In 1907, McCutcheon penned what was, and probably still is, his most popular cartoon, "Injun Summer." The drawing has been described as a cartoon that catches perfectly the nostalgia of the city man for the country and of the adult for his childhood. In discussing the cartoon, which was printed each fall for many years, beginning in 1907, McCutcheon said that its origins lay in his boyish imagination when he used to think of the ghosts of departed Indians.

Later, in 1914 at the outbreak of World War I, he drew "Colors," showing a farm field at peace, at war, and filled with tombstones. Like "Injun Summer," "Colors" was often repeated in the pages of the Tribune.

Marriage in 1917 did not end his wanderlust. McCutcheon and his wife, Evelyn Shaw, continued traveling, flying into jungles, boating on the Amazon and cruising the skies in a zeppelin. He and his wife had three sons, John Tinney McCutcheon Jr., Shaw, and George Barr McCutcheon, all three raised in Chicago. George later became became a well-known author.

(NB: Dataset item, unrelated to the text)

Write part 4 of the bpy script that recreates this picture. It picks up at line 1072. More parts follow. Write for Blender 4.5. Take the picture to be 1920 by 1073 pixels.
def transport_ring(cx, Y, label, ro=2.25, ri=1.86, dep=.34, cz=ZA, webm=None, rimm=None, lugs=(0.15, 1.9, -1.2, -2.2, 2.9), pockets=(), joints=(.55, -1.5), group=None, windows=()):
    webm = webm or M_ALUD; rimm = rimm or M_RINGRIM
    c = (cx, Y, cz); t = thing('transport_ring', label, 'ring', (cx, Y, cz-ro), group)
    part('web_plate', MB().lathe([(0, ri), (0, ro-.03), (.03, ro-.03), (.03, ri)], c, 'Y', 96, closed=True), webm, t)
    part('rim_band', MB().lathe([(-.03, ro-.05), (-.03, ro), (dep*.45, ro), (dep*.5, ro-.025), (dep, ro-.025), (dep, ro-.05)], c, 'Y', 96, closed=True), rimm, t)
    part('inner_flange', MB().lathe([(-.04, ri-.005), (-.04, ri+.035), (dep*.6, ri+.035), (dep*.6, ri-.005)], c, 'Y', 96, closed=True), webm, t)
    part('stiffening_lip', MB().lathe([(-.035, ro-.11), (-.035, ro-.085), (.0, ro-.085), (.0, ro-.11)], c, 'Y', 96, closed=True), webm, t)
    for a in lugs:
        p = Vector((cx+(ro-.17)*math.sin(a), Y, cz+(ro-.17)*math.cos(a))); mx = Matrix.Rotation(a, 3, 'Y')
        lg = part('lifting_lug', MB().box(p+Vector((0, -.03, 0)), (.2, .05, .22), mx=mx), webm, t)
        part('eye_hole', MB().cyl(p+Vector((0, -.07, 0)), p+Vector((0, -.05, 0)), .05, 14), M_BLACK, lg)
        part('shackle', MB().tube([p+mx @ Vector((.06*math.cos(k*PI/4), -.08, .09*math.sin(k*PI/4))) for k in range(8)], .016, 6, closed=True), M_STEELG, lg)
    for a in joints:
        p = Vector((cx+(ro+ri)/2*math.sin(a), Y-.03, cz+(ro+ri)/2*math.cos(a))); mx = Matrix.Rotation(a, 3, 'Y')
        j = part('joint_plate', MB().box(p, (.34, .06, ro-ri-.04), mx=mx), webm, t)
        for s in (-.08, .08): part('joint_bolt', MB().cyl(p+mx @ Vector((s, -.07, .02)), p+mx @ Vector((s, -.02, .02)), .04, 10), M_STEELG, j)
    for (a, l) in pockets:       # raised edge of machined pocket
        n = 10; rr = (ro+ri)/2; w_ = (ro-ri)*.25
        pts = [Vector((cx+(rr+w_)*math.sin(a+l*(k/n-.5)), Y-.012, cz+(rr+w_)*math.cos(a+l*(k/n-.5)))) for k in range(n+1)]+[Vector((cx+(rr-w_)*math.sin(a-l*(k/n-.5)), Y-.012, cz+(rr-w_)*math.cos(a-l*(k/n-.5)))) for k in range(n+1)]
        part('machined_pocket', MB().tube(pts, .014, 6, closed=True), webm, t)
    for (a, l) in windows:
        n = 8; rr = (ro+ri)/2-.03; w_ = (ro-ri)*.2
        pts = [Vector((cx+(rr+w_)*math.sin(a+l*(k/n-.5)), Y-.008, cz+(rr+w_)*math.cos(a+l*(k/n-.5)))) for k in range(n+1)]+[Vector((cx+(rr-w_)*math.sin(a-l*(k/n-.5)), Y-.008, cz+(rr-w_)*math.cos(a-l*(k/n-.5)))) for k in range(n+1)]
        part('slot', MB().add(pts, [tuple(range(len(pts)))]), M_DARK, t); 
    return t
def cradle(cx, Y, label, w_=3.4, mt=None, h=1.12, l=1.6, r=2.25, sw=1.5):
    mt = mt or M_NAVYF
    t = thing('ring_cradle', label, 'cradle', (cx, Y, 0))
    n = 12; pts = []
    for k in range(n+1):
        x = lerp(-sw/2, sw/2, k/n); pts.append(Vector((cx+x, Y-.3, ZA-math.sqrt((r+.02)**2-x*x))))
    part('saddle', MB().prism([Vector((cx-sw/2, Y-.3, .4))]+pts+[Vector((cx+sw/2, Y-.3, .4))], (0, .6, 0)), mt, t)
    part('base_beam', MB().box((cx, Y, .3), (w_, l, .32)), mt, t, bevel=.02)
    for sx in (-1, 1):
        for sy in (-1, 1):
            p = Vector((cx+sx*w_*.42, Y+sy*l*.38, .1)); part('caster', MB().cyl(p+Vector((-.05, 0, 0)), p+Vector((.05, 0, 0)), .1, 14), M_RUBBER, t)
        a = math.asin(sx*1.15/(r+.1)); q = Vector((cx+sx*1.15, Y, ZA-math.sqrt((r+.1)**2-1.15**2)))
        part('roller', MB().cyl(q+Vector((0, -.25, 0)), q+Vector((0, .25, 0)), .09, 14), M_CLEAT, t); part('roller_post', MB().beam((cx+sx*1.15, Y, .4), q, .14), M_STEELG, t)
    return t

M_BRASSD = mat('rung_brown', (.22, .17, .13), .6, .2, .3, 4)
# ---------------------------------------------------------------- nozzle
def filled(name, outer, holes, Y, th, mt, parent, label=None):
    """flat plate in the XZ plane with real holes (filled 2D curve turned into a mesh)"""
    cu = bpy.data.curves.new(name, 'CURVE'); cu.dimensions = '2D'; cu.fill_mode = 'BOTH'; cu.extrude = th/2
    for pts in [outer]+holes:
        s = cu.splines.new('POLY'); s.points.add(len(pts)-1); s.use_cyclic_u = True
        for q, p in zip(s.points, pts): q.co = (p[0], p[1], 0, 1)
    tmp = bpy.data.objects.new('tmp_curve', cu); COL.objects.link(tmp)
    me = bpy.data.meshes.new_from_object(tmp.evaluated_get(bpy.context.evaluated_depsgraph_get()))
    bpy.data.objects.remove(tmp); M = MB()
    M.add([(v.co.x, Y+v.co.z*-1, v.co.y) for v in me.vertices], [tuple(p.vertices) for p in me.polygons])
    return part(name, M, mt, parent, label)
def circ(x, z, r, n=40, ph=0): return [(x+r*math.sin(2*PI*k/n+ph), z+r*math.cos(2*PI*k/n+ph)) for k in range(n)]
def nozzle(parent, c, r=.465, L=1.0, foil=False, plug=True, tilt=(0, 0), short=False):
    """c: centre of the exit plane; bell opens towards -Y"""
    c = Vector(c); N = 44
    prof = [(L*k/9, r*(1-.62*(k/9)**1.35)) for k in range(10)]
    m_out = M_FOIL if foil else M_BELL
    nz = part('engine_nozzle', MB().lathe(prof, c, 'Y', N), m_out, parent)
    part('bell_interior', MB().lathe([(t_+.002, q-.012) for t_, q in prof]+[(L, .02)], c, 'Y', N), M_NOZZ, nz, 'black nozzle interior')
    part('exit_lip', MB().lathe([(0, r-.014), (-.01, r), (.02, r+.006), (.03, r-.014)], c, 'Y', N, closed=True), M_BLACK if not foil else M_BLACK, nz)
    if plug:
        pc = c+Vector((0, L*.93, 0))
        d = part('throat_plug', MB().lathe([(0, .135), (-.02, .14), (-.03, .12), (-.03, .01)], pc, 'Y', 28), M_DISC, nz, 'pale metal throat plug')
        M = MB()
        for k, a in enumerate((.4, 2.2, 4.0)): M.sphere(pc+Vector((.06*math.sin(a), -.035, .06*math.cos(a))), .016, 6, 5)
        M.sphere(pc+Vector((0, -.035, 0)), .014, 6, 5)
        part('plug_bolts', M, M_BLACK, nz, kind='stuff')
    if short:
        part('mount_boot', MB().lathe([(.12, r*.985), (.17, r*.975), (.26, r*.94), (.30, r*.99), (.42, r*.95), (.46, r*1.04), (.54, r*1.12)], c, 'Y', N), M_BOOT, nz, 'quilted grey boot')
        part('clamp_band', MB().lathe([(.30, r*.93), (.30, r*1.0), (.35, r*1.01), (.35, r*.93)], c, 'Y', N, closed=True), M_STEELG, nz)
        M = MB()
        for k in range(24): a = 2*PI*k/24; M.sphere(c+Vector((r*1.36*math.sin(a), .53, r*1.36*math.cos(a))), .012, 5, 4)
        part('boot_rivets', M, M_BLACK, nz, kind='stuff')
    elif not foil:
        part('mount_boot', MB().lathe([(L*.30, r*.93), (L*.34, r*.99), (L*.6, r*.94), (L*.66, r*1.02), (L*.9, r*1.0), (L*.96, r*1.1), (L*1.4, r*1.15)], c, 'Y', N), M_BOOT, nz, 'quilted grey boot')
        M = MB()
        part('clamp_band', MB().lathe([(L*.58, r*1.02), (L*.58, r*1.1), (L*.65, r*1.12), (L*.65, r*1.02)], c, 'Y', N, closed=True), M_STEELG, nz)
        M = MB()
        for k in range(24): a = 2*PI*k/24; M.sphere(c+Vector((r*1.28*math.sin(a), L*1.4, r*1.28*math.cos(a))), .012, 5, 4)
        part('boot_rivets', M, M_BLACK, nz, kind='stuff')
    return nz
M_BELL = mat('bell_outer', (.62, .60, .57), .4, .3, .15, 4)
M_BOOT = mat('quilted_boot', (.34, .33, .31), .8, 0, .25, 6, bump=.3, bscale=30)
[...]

In addition to writing and drawing for the Tribune, McCutcheon contributed to some of Ade's writings and to other publications and periodicals such as Cosmopolitan and Saturday Evening Post.

He won a Pulitzer Prize in 1932 for the cartoon "A Wise Economist Asks a Question," published in the Tribune in 1931. The cartoon, which followed the banking collapse, featured a man with his head in his hands being asked why he hadn't saved money for the hard times. The man answers, "I did."

Once McCutcheon had broken ground in the human-interest editorial cartoon dimension, others followed him. Working for the Midwestern newspaper with perhaps the largest circulation in the region, McCutcheon was Chicagos reigning newspaper artist for many years, and a great influence on a generation of cartoonists. He held the field against hundreds who aspired for work with Chicagos newspapers. Many, including George Storm imitated the format used by their idol. McCutcheon was also an inspiration to Clare Briggs, and the work of Jack Callahan is also close in style to that of McCutcheon. Legions of other regional editorial cartoonists, such as Billy Ireland and James Donahey achieved fame as editorial cartoonists in their cities or states, but are less known because they worked without benefit of syndication.

In Chicago, John T. McCutcheon was also president of the Chicago Zoological Society from 1922 until his death in 1949.